UPDATED 19:08 EST / FEBRUARY 22 2018

INFRA

HPE toasts forecasts with across-the-board sales and profit growth

Call it Meg Whitman’s parting gift.

Hewlett Packard Enterprise Co. today reported stronger-than-expected revenue and profit per share in its fiscal first quarter, fueled in roughly equal parts by improved business execution, a strong sales backlog and acquisitions.

Revenue rose 11.6 percent year-over-year, to $7.7 billion, beating consensus estimates of $7.07 billion by 9 percent for the largest quarterly increase in more than two years. Profit per share of 34 cents before certain items such as stock compensation was well ahead of analysts’ estimates of 22 cents.

HPE upped its profit guidance for the second quarter to between 29 and 33 cents and also boosted full-year estimates to between $1.35 and $1.45, well above previous guidance of $1.15. “We see a broadly improving IT investment environment,” said Chief Financial Officer Tim Stonesifer.

Investors sent the stock up nearly 19 percent in initial after-hours trading, before profit-taking set in. Still, shares were up nearly 11 percent at the conclusion of the company’s earnings call at 5:30 p.m. EST.

HPE has been buffeted by competition from the likes of Dell Technologies Inc., whose 2016 acquisition of storage giant EMC Corp. signaled its intention to become a more broad-based supplier. Cloud computing providers such as Amazon Web Services Inc., Microsoft Corp.’s Azure and Google Cloud Platform also have stolen away data center traditional hardware and software revenues.
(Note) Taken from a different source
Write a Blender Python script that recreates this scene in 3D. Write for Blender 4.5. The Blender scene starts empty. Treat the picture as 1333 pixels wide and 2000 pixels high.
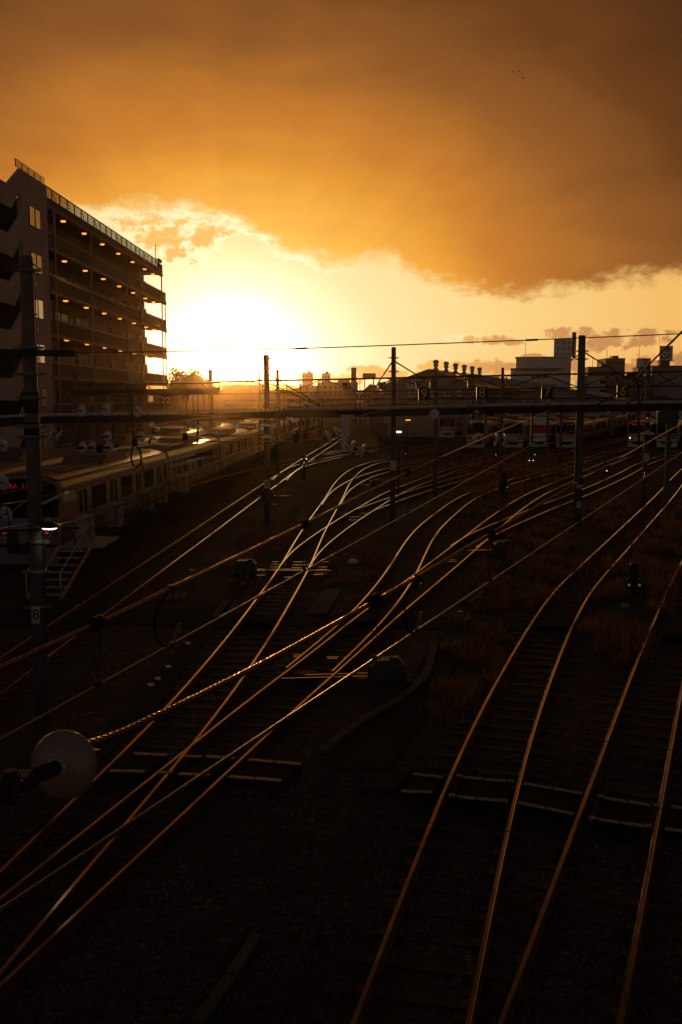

But in this quarter, HPE’s growth was strong across the company’s portfolio, with compute revenue up 11 percent, storage up 24 percent and data center networking up 27 percent. The fledgling “intelligent edge” operations, driven by its Aruba networking subsidiary, showed 9 percent growth.

The surge in storage revenue was helped by strong performance by its Nimble Storage Inc. subsidiary, as well as a return to growth for its 3Par line. Sales of all-flash arrays grew 16 percent. Among the company’s small but strategic new initiatives, hyperconverged infrastructure sales jumped threefold, and HPE’s Synergy program, which provisions on-premises infrastructure on a pay-as-you-go basis, grew 40 percent.

New leadership

This was HPE’s first quarter under new Chief Executive Antonio Neri (pictured), who took over when former CEO Whitman stepped down Feb. 1. Neri attributed much of the recent success to the HPE Next program that he ushered into existence at the end of last year. That program is expected to remove about $750 million in costs this year by streamlining operations, reducing management overhead and cutting back on the number of different product configurations the company sells.
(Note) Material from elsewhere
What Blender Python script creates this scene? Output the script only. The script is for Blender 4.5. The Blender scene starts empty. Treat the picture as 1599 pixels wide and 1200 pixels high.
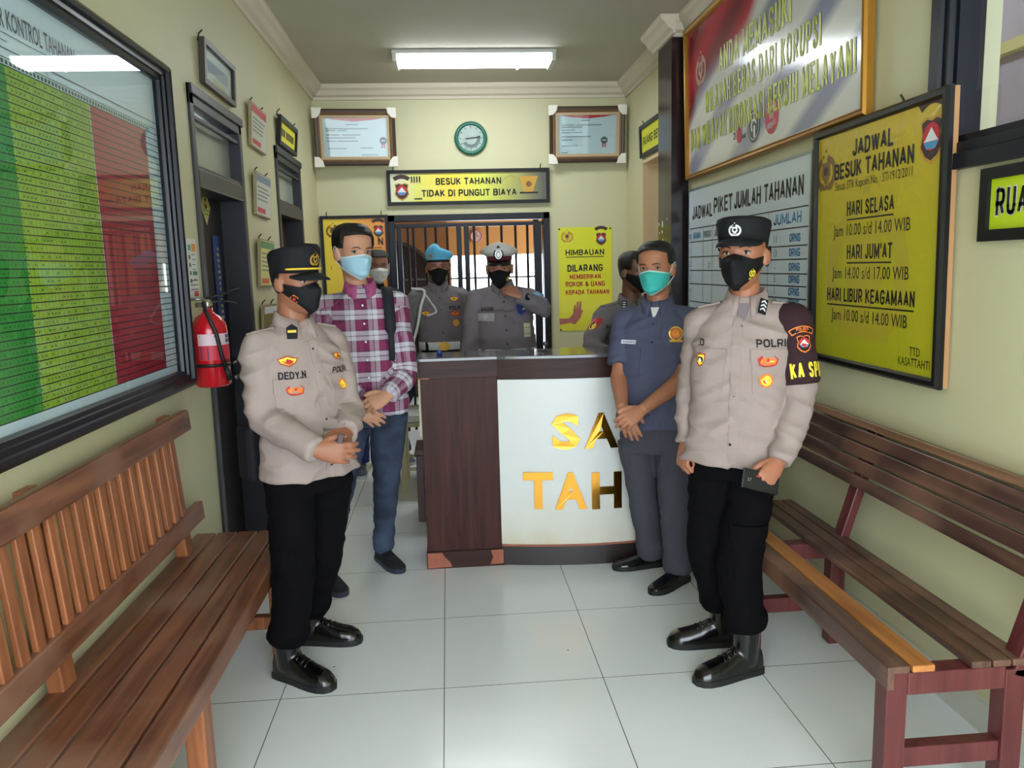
import bpy, math, random
import numpy as np
from mathutils import Vector, Matrix, noise
from mathutils.bvhtree import BVHTree

SC = bpy.context.scene
COL = SC.collection
random.seed(7)

# ---------------------------------------------------------------- camera
CAM_F, CAM_P, CAM_Y, CAM_R, CAM_H = 1233.5, -0.14626, 0.07764, -0.02678, 1.546
def _cam_axes():
    cy, sy = math.cos(CAM_Y), math.sin(CAM_Y)
    f = Vector((sy*math.cos(CAM_P), cy*math.cos(CAM_P), math.sin(CAM_P)))
    rt = Vector((cy, -sy, 0)); up = rt.cross(f)
    c, q = math.cos(CAM_R), math.sin(CAM_R)
    return c*rt + q*up, -q*rt + c*up, f
RT, UP, FW = _cam_axes()
cd = bpy.data.cameras.new('camera'); cam = bpy.data.objects.new('camera', cd); COL.objects.link(cam)
cam.matrix_world = Matrix(((RT.x, UP.x, -FW.x, 0), (RT.y, UP.y, -FW.y, 0), (RT.z, UP.z, -FW.z, CAM_H), (0, 0, 0, 1)))
cd.sensor_fit = 'HORIZONTAL'; cd.sensor_width = 36.0; cd.lens = CAM_F/1599*36.0; cd.clip_start = 0.05
SC.camera = cam

# ---------------------------------------------------------------- daylight, exposure
SC.view_settings.view_transform = 'Standard'; SC.view_settings.look = 'None'
SC.view_settings.gamma = 1.0; SC.view_settings.use_curve_mapping = False
SC.view_settings.exposure = 0.64
w = bpy.data.worlds.new('sky'); SC.world = w; w.use_nodes = True
bgn = w.node_tree.nodes['Background']; bgn.inputs[0].default_value = (0.84, 0.93, 1.0, 1); bgn.inputs[1].default_value = 5.5

def P(px, py, Y):
    """point of the place seen at photo position (px, py) standing at depth Y"""
    d = RT*((px-799.5)/CAM_F) - UP*((py-600)/CAM_F) + FW
    return Vector((0, 0, CAM_H)) + d*(Y/d.y)
def F(px, py, z=0.0):
    """point of the place seen at (px, py) lying at height z"""
    d = RT*((px-799.5)/CAM_F) - UP*((py-600)/CAM_F) + FW
    return Vector((0, 0, CAM_H)) + d*((z-CAM_H)/d.z)
# ---------------------------------------------------------------- materials
def lin(c):
    o = []
    for v in c[:3]:
        v = v/255.0
        o.append(v/12.92 if v <= 0.04045 else ((v+0.055)/1.055)**2.4)
    return (*o, 1.0)
MATS = {}
def mat(name, rgb, rough=0.6, metal=0.0, bump=0.0, bscale=60.0, var=0.0, vscale=8.0, coat=0.0, spec=None):
    if name in MATS: return MATS[name]
    m = bpy.data.materials.new(name); m.use_nodes = True; nt = m.node_tree; b = nt.nodes['Principled BSDF']
    b.inputs['Base Color'].default_value = lin(rgb); b.inputs['Roughness'].default_value = rough; b.inputs['Metallic'].default_value = metal
    if coat: b.inputs['Coat Weight'].default_value = coat; b.inputs['Coat Roughness'].default_value = 0.08
    if spec is not None: b.inputs['Specular IOR Level'].default_value = spec
    tc = nt.nodes.new('ShaderNodeTexCoord')
    if bump:
        n = nt.nodes.new('ShaderNodeTexNoise'); n.inputs['Scale'].default_value = bscale; n.inputs['Detail'].default_value = 4
        bp = nt.nodes.new('ShaderNodeBump'); bp.inputs['Strength'].default_value = bump; bp.inputs['Distance'].default_value = 0.01
        nt.links.new(tc.outputs['Object'], n.inputs['Vector']); nt.links.new(n.outputs['Fac'], bp.inputs['Height']); nt.links.new(bp.outputs['Normal'], b.inputs['Normal'])
    if var:
        n = nt.nodes.new('ShaderNodeTexNoise'); n.inputs['Scale'].default_value = vscale; n.inputs['Detail'].default_value = 3
        mx = nt.nodes.new('ShaderNodeMix'); mx.data_type = 'RGBA'
        a = lin([max(0, c*(1-var)) for c in rgb]); c2 = lin([min(255, c*(1+var)) for c in rgb])
        mx.inputs[6].default_value = a; mx.inputs[7].default_value = c2
        nt.links.new(tc.outputs['Object'], n.inputs['Vector']); nt.links.new(n.outputs['Fac'], mx.inputs[0]); nt.links.new(mx.outputs[2], b.inputs['Base Color'])
    MATS[name] = m; return m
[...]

HPE has already sharply cut back on layers of management between himself and customer-facing employees in other countries, Neri said. “It’s all about simplification, innovation and execution,” he commented. “This is an opportunity for me, as the new CEO, to establish a new culture as we transform the company.”

Analyst Patrick Moorhead of Moor Insights & Strategy termed the results a “blowout,” with big gains in nearly all segments. “If this is what HPE will look like under Neri, investors, customers, partners and employees will be pleased,” he said.
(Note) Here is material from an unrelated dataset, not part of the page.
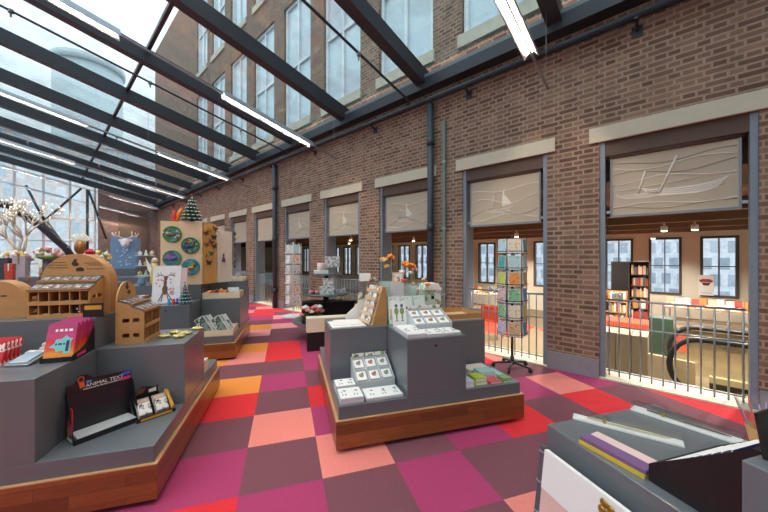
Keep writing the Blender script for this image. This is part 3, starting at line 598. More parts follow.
# ---- the laser-cut ply stands
TRAYP = pr('tray_print', ['#d9d2cc', '#b0565a', '#efeae6'], 55, base='#7f7672', rough=.6)
def arch(w_, z0, z1, n=16):
    """arched outline: straight sides, round top"""
    r = w_/2; pts = [(-r, z0), (r, z0)]; zs = z1-r
    return pts+[(r*math.cos(PI*i/n), zs+r*math.sin(PI*i/n)) for i in range(n+1)]
def stand(t, w_, dp, rows, cols, hrow, archw, arch_d, arch_top, legs=True):
    x0, x1 = -w_/2, w_/2; H = rows*hrow
    # side panels with hand holes, shelves, dividers
    for x in (x0, x1-.008):
        s = MB(); cuts = [(dp*.18, dp*.42), (dp*.56, dp*.82)]
        for i in range(rows):
            z0 = i*hrow; ys = [0]+[c for k in cuts for c in k]+[dp]
            s.box(x, x+.008, 0, dp, z0, z0+hrow*.42); s.box(x, x+.008, 0, dp, z0+hrow*.68, z0+hrow)
            for k in range(0, 6, 2): s.box(x, x+.008, ys[k], ys[k+1], z0+hrow*.42, z0+hrow*.68)
        s.prism([(0, H), (dp, H), (dp, H+.095), (dp*.5, H+.062), (dp*.5, H+.048), (0, H+.012)], x, x+.008, 'x')
        s.build('side_panel', PLY, t)
    MB().box(x0+.008, x1-.008, dp-.006, dp, 0, H+.09).build('back_panel', PLY, t)
    for i in range(rows+1):
        z = i*hrow; MB().box(x0+.008, x1-.008, .0, dp-.006, z, z+.006).build('shelf', PLY, t)
        if i < rows: MB().box(x0+.008, x1-.008, -.006, 0, z, z+.028).build('shelf_lip', PLY, t)
    for i in range(1, cols):
        x = x0+w_*i/cols; MB().box(x-.003, x+.003, .002, dp-.006, .007, H-.001).build('divider', PLY, t)
    # two stepped top trays printed with little pictures
    for y0, z0, y1, z1 in ((-.012, H+.010, dp*.5, H+.050), (dp*.5-.008, H+.062, dp-.002, H+.100)):
        tr = MB().prism([(y0, z0), (y1, z1), (y1, z1+.006), (y0, z0+.006)], x0, x1, 'x', 1).prism([(y0, z0-.004), (y0+.006, z0-.002), (y0+.006, z0+.014), (y0, z0+.014)], x0, x1, 'x', 0)
        for i in range(cols):
            xc = x0+w_*(i+.5)/cols; ym, zm = (y0+y1)/2, (z0+z1)/2+.0062; e = (z1-z0)/(y1-y0)*.022
            tr.add([(xc-.02, ym-.022, zm-e), (xc+.02, ym-.022, zm-e), (xc+.02, ym+.022, zm+e), (xc-.02, ym+.022, zm+e), (xc-.02, ym-.022, zm-e+.002), (xc+.02, ym-.022, zm-e+.002), (xc+.02, ym+.022, zm+e+.002), (xc-.02, ym+.022, zm+e+.002)], [(0, 3, 2, 1), (4, 5, 6, 7), (0, 1, 5, 4), (1, 2, 6, 5), (2, 3, 7, 6), (3, 0, 4, 7)], 2)
        tr.build('top_tray', [PLY, mat('tray_slate', '#5b5654', .6, var=.2, scale=60), TRAYP], t)
    a = MB().prism(arch(archw, 0, arch_top), dp+.001, dp+.001+arch_d, 'y', sm=False).build('arch_back', PLY, t)
    q = MB(); zc = arch_top-archw*.2
    flat_print(q, [(-.015, zc-.005), (.012, zc-.005), (.02, zc+.012), (0, zc+.03), (.012, zc+.045), (-.008, zc+.05), (-.02, zc+.03), (-.03, zc+.01)], dp, 0)
    flat_print(q, [(.0, zc-.045), (.05, zc-.045), (.05, zc-.022), (.03, zc-.012), (.0, zc-.022)], dp, 0)
    return a, q, zc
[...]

In reality, Neri’s impact on this quarter was limited because Whitman was CEO for the entire quarter, but the new CEO was quick to cite new programs he’s putting in place install more excitement and loyalty among its workforce. Among them is a “significant” new investment in HPE’s 401(k) matching contributions for employees and an unspecified boost in training. “The need to reskill our workforce has never been higher,” Neri said.

He also returned to the theme of innovation, a favorite longtime watchword of the company that was downplayed during two years of aggressive restructuring. “I believe our portfolio is the strongest we’ve had in years, and customers recognize that,” Neri said. “They love our innovation.”

Underlying the innovation theme, Neri downplayed the importance of acquisitions in future growth, asserting that “if we have the means to do something ourselves, we will do that.” The company will also continue to look for better synergies throughout its product line, such as its recent adoption of the InfoSight data analytics platform, which it picked up last year with the acquisition of Nimble Storage Inc., across its entire storage portfolio.

 

HPE said it plans to return $7 billion to shareholders through its 2019 fiscal year through share buybacks and a 50 percent increase in its dividend. In the first quarter, the company said a $1.8 billion benefit from recent changes to the U.S. tax code was partially offset by a $1 billion expense from taxes paid on repatriated overseas cash.

Barclays Capital Inc. analyst Mark Moskowitz said in a note to clients that the buybacks and dividend hike could signal fewer “disruptive” acquisitions going forward. “The new capital return program could signal that tuck-in or string-of-pearls approach is the company’s preferred inorganic investment route,” he wrote.